Speaking about the two foreign safety initiatives, the Accord and Alliance, that were launched in response to the Rana Plaza factory collapse in 2013, Labowitz said, “Inspecting 1,900 factories is an important step, but it’s only a drop in the bucket when you consider the 7,000 factories in the garment industry alone. The Tampaco Foils fire shows that there’s an urgent need for bigger solutions across industries, not just in clothing factories.”

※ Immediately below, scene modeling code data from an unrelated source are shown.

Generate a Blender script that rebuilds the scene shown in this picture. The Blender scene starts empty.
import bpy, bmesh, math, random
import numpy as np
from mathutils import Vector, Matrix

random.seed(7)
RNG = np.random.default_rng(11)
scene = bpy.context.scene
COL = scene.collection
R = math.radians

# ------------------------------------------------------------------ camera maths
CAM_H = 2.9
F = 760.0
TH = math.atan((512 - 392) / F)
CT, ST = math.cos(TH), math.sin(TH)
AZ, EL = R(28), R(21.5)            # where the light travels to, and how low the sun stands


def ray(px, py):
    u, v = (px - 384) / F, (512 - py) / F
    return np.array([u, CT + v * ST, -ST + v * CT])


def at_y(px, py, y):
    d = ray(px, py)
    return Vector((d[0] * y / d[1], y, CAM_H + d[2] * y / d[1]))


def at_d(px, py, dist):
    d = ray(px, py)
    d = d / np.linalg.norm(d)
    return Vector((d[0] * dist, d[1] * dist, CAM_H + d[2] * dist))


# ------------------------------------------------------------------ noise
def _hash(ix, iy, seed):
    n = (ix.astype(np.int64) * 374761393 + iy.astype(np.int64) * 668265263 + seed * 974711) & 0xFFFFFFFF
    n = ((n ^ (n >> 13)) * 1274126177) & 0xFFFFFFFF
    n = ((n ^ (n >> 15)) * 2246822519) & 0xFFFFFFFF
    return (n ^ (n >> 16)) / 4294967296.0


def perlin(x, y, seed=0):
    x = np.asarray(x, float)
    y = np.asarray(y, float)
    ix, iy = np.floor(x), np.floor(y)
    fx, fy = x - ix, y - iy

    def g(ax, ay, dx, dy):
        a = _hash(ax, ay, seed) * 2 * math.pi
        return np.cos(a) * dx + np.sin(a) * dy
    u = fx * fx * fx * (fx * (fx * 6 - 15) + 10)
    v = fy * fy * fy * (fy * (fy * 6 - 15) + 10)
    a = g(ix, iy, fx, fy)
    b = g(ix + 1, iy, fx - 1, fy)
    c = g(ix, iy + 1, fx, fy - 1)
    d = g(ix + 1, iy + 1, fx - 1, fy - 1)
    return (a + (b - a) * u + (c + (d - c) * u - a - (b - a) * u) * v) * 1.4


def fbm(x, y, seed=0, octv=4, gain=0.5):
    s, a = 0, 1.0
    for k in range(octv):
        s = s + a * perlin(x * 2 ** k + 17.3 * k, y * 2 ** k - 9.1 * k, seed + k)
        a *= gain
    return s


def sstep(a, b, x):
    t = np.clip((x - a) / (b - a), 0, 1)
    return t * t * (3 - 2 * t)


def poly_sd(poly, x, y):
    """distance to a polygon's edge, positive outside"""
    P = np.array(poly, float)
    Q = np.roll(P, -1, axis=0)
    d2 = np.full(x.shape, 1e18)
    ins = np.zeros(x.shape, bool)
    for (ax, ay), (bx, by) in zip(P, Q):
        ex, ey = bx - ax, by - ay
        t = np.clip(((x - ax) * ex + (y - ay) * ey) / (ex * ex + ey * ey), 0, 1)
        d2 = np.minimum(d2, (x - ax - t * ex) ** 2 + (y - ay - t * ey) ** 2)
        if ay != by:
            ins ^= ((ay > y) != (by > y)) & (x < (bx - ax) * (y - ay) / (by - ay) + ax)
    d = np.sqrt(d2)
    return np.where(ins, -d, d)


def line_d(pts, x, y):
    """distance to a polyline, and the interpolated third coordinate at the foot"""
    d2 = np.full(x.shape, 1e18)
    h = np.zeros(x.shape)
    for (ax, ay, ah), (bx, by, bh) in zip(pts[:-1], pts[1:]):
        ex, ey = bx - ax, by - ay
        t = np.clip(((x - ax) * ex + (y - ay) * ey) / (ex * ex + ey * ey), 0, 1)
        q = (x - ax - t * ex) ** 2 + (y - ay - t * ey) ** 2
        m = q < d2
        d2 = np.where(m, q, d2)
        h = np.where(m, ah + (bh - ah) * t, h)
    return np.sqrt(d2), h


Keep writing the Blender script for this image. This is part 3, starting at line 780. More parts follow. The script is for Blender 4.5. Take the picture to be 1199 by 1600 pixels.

Labowitz is the co-author of two reports on the Bangladeshi factory industry the Center released since the 2013 Rana Plaza factory collapse killed more than 1,100 garment workers: “Beyond the Tip of the Iceberg: Bangladesh’s Forgotten Apparel Workers,” released in December 2015, and  “Business as Usual is Not an Option: Supply Chains and Sourcing After Rana Plaza,” released in April 2014. “Beyond the Tip of the Iceberg” revealed that in the nearly three years since Rana Plaza, thousands of garment factories employing nearly three million workers remain unregistered and outside the reach of any regulatory oversight. The report, which includes an interactive map, reveals the previously unknown extent of the size of the garment manufacturing industry in Bangladesh, the significant reliance on subcontracting within the industry, the number of invisible workers who remain outside the purview of safety reform initiatives, and just how much hasn’t changed since Rana Plaza.